Will literature help soften officers’ rough image?
Most of those being tutored haven’t completed high school.
WASHINGTON POST
NEZAHUALCOYOTL, Mexico — In the luminous opening scene of Gabriel Garcia Marquez’s classic novel “One Hundred Years of Solitude,” Aureliano Buendia confronts a memory.
“Many years later, as he faced the firing squad, Col. Aureliano Buendia was to remember that distant afternoon when his father took him to discover ice,” Garcia Marquez wrote.
But here in Nezahualcoyotl, Garcia Marquez’s opening line reads, “Many alfas later, in front of a 44 squad, Col. Aureliano Buendia had a 60 about that distant afternoon when his father 26 him to 62 ice.”
Confused?
The police here aren’t. The Nezahualcoyotl version speaks their language: cop-speak.
Police supervisors here are translating some of the greatest works of the Spanish language using police radio codes.

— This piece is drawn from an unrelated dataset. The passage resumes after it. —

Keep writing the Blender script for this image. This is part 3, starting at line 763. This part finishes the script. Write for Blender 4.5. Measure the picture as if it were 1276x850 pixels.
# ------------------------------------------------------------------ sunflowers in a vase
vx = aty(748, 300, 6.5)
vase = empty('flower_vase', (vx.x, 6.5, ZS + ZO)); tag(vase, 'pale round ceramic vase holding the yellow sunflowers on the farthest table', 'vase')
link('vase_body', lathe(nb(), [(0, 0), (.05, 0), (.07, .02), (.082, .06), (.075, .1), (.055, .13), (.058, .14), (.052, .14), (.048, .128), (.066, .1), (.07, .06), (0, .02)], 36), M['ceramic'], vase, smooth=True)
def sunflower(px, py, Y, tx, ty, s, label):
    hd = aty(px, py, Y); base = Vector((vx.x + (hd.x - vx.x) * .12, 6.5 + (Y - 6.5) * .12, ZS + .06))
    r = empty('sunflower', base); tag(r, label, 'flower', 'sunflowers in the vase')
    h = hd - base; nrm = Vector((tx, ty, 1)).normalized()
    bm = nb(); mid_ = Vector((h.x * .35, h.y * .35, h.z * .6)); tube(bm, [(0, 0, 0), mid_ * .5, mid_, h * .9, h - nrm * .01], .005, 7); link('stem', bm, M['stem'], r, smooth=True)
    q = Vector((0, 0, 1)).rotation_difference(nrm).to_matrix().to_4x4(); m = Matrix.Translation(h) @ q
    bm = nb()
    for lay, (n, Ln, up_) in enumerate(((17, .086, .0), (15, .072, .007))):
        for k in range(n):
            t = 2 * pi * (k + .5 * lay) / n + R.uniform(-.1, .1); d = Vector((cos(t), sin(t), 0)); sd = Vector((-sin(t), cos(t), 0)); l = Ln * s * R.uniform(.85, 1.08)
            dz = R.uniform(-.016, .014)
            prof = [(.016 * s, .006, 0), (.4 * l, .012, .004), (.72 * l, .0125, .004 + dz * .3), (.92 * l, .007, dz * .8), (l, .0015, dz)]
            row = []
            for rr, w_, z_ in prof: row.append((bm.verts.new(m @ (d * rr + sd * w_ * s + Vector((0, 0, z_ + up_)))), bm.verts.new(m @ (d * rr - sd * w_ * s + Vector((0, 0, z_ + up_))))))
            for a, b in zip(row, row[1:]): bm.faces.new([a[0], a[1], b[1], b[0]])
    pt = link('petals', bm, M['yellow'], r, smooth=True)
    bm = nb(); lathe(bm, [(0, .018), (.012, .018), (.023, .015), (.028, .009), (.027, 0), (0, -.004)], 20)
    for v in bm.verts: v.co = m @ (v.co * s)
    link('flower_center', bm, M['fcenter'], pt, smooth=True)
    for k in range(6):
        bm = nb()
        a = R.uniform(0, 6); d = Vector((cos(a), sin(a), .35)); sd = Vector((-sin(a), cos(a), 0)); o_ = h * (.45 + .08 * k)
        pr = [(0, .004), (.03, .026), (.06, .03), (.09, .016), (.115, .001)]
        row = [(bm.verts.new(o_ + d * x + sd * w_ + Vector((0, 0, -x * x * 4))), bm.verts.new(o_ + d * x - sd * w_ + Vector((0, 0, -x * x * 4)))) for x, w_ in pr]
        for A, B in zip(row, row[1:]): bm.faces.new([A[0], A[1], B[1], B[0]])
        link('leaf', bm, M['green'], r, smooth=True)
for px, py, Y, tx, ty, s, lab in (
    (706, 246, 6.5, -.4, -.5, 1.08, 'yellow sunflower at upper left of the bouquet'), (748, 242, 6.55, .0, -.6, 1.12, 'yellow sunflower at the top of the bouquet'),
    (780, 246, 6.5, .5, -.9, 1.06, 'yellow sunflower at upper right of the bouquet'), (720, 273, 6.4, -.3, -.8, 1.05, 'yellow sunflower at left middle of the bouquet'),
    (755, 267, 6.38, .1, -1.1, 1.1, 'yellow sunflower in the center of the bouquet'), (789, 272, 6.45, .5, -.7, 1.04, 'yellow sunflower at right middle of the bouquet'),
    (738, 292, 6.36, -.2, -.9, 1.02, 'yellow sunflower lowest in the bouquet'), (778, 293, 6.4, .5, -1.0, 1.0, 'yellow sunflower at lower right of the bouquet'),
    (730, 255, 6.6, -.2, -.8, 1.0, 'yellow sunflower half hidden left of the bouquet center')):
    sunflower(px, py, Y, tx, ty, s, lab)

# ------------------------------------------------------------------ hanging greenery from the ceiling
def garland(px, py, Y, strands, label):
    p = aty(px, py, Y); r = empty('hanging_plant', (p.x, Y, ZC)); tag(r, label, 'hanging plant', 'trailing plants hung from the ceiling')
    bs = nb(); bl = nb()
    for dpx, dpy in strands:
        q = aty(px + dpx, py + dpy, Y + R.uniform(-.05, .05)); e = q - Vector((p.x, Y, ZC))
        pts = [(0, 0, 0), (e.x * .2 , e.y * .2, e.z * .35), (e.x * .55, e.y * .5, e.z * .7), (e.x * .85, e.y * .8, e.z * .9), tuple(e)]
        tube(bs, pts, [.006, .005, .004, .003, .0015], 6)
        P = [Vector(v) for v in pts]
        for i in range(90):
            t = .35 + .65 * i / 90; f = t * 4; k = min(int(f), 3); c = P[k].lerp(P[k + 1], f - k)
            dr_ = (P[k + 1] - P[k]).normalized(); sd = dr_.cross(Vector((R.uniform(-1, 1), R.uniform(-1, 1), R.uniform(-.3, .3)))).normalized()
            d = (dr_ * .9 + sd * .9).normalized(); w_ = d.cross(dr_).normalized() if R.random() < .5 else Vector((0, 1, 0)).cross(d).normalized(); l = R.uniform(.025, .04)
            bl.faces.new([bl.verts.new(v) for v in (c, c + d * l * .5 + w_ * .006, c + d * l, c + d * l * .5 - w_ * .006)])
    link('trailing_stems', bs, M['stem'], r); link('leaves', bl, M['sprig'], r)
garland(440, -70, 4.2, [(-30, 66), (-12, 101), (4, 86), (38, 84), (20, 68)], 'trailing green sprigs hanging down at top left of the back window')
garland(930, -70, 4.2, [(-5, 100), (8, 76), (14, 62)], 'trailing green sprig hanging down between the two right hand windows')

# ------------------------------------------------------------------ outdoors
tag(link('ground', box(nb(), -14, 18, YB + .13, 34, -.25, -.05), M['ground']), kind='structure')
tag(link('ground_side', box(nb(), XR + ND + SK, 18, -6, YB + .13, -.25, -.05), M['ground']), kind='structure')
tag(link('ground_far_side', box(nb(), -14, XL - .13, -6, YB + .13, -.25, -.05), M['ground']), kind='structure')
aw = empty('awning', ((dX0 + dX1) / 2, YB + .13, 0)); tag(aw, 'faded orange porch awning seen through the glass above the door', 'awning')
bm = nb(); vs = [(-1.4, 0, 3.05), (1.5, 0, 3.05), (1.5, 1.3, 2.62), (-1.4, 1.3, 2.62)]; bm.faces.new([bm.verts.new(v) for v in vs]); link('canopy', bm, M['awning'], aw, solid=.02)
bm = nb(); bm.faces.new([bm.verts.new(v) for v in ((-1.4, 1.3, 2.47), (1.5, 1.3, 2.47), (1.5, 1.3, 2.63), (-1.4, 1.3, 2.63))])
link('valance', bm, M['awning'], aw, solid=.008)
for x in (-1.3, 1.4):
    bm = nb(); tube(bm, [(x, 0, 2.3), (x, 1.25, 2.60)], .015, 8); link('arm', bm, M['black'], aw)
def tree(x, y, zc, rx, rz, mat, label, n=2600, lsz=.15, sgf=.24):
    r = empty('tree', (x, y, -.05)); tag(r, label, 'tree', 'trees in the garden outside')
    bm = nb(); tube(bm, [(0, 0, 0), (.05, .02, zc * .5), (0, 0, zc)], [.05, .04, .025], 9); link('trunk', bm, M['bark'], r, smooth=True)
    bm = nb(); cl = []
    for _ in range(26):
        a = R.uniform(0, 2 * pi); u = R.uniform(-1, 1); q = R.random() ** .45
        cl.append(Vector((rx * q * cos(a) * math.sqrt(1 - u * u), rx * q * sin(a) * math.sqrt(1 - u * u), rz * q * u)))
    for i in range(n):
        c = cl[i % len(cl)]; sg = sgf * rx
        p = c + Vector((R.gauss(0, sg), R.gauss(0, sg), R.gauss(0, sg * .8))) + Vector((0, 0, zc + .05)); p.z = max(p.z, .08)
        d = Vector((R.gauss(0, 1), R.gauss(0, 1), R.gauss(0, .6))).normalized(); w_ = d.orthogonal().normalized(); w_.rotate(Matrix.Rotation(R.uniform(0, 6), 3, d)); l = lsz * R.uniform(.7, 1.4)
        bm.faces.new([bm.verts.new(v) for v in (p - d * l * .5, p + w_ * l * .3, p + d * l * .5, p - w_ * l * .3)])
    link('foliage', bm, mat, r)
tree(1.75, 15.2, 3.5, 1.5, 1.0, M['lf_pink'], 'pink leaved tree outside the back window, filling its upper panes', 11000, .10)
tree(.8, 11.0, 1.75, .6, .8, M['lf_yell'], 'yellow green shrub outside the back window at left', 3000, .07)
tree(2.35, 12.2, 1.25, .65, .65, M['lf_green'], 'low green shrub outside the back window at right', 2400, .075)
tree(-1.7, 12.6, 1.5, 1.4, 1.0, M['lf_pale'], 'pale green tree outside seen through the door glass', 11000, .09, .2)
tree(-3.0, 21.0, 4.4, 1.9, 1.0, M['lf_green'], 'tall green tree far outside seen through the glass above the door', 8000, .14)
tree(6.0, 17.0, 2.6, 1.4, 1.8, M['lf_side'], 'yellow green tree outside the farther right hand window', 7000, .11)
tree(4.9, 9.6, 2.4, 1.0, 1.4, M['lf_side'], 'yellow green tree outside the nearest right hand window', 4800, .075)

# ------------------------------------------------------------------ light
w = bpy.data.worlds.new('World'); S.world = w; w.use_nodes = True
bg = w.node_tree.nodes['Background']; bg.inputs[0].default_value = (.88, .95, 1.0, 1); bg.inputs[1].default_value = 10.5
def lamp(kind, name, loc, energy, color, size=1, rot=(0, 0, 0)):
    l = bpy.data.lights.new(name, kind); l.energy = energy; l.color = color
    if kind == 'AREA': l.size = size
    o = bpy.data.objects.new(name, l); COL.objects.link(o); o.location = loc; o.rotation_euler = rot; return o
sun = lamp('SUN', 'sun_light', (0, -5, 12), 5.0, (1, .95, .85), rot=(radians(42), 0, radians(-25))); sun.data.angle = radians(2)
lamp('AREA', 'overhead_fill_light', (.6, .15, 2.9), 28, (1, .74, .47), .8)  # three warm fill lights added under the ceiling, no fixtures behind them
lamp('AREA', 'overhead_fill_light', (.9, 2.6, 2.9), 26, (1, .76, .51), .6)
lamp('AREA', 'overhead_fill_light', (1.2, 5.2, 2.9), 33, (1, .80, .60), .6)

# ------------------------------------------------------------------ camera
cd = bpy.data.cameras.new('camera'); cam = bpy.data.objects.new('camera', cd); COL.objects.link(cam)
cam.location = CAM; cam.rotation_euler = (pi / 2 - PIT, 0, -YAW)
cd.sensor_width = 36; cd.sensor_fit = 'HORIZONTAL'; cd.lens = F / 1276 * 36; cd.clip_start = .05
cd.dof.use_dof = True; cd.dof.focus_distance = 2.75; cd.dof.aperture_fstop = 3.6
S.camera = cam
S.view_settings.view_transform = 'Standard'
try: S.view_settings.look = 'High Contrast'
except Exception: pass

So Macondo, Garcia Marquez’s mystical Colombian village, is a “22.” And Don Quixote, Miguel de Cervantes’ windmill-tilting hero, is a “skinny 67.”
Nezahualcoyotl’s stab at remaking the Spanish-language literary canon in terms that can be easily understood by poorly educated police officers strikes at a fundamental problem in Mexico.
The country’s educational system is woeful. And the police, most of whom come from poor neighborhoods where the schools are the worst of the worst, reflect it.
In a survey of 15-year-olds in 30 developed nations, Mexico ranked last in reading comprehension, according to a study released last month by the Organization for Economic Cooperation and Development.
Most of the 1,300 police officers, firefighters and rescue workers now being tutored in Nezahualcoyotl have not completed high school, and barely any have gone to college.
Mayor Victor Bautista Lopez says he believes that teaching them to read will improve their communication skills and help them overcome the image of police as uncouth, uneducated brutes.
“Like politicians,” Bautista Lopez said, “they’re almost at the bottom when it comes to prestige.”
Nezahualcoyotl sprawls over 60 square miles east of Mexico City.
With more than 1.1 million residents, it is the country’s seventh-largest city, a poverty-gripped place with a long, sordid history of police corruption scandals.
Outside city hall and the police station, there is a statue of Nezahualcoyotl, the Aztec-era “poet king” who gave the city its name. He holds a writing quill and a scroll.
Police here can’t help but think he would approve of their new literary enthusiasm.